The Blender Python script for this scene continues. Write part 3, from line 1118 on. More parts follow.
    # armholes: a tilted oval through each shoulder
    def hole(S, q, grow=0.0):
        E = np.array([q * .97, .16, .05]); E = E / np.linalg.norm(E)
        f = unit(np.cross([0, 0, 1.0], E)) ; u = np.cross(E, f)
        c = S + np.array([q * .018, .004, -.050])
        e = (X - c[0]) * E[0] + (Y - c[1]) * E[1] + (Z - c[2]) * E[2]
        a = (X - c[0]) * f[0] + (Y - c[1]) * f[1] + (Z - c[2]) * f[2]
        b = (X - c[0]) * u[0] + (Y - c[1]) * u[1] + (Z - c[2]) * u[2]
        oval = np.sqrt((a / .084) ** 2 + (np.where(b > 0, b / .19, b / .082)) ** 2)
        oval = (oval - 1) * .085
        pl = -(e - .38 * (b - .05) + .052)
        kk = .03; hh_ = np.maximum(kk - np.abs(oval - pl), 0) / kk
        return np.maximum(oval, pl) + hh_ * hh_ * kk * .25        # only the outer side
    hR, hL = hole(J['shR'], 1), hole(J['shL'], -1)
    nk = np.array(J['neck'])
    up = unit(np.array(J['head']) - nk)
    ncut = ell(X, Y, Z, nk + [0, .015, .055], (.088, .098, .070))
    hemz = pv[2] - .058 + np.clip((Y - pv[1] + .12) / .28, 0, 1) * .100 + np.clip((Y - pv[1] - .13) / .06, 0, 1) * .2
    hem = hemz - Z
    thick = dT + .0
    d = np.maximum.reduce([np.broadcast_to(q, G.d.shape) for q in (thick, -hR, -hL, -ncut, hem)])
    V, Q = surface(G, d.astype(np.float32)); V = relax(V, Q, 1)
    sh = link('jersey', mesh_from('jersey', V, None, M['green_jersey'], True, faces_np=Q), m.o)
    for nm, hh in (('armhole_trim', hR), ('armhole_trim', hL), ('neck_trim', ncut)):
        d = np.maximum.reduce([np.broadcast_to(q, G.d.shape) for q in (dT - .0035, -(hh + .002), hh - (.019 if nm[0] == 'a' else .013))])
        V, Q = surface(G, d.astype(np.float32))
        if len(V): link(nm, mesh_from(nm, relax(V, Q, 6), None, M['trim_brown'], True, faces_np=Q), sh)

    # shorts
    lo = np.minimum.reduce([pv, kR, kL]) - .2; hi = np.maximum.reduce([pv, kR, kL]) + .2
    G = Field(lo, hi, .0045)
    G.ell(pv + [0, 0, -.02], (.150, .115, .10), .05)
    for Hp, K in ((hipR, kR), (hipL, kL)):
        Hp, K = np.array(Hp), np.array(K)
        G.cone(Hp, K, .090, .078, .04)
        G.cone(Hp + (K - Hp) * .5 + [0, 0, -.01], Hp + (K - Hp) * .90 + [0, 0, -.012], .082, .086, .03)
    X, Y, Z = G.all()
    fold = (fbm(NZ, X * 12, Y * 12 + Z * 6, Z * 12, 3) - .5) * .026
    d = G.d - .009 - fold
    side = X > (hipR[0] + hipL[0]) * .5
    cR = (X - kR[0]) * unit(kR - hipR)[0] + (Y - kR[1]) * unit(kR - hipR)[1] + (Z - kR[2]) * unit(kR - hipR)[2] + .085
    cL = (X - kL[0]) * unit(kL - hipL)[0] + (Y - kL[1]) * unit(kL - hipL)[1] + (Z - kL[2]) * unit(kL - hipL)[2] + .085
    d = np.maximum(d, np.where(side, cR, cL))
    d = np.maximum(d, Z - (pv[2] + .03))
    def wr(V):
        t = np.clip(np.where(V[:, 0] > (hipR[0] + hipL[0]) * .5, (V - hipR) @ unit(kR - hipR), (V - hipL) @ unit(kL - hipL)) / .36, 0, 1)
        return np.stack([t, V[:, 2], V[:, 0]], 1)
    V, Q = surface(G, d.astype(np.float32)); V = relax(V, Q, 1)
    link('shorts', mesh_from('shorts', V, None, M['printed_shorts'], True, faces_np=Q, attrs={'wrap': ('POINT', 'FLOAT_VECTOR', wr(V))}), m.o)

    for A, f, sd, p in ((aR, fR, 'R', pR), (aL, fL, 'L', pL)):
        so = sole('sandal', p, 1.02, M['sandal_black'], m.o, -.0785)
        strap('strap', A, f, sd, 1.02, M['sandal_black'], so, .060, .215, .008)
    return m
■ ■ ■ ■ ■
Please print the material above exactly as it appears, from its first line through the line containing "True, faces_np=Q), sh)", inclusive, and stop there.

The Blender Python script for this scene continues. Write part 3, from line 1118 on. More parts follow.
    # armholes: a tilted oval through each shoulder
    def hole(S, q, grow=0.0):
        E = np.array([q * .97, .16, .05]); E = E / np.linalg.norm(E)
        f = unit(np.cross([0, 0, 1.0], E)) ; u = np.cross(E, f)
        c = S + np.array([q * .018, .004, -.050])
        e = (X - c[0]) * E[0] + (Y - c[1]) * E[1] + (Z - c[2]) * E[2]
        a = (X - c[0]) * f[0] + (Y - c[1]) * f[1] + (Z - c[2]) * f[2]
        b = (X - c[0]) * u[0] + (Y - c[1]) * u[1] + (Z - c[2]) * u[2]
        oval = np.sqrt((a / .084) ** 2 + (np.where(b > 0, b / .19, b / .082)) ** 2)
        oval = (oval - 1) * .085
        pl = -(e - .38 * (b - .05) + .052)
        kk = .03; hh_ = np.maximum(kk - np.abs(oval - pl), 0) / kk
        return np.maximum(oval, pl) + hh_ * hh_ * kk * .25        # only the outer side
    hR, hL = hole(J['shR'], 1), hole(J['shL'], -1)
    nk = np.array(J['neck'])
    up = unit(np.array(J['head']) - nk)
    ncut = ell(X, Y, Z, nk + [0, .015, .055], (.088, .098, .070))
    hemz = pv[2] - .058 + np.clip((Y - pv[1] + .12) / .28, 0, 1) * .100 + np.clip((Y - pv[1] - .13) / .06, 0, 1) * .2
    hem = hemz - Z
    thick = dT + .0
    d = np.maximum.reduce([np.broadcast_to(q, G.d.shape) for q in (thick, -hR, -hL, -ncut, hem)])
    V, Q = surface(G, d.astype(np.float32)); V = relax(V, Q, 1)
    sh = link('jersey', mesh_from('jersey', V, None, M['green_jersey'], True, faces_np=Q), m.o)
    for nm, hh in (('armhole_trim', hR), ('armhole_trim', hL), ('neck_trim', ncut)):
        d = np.maximum.reduce([np.broadcast_to(q, G.d.shape) for q in (dT - .0035, -(hh + .002), hh - (.019 if nm[0] == 'a' else .013))])
        V, Q = surface(G, d.astype(np.float32))
        if len(V): link(nm, mesh_from(nm, relax(V, Q, 6), None, M['trim_brown'], True, faces_np=Q), sh)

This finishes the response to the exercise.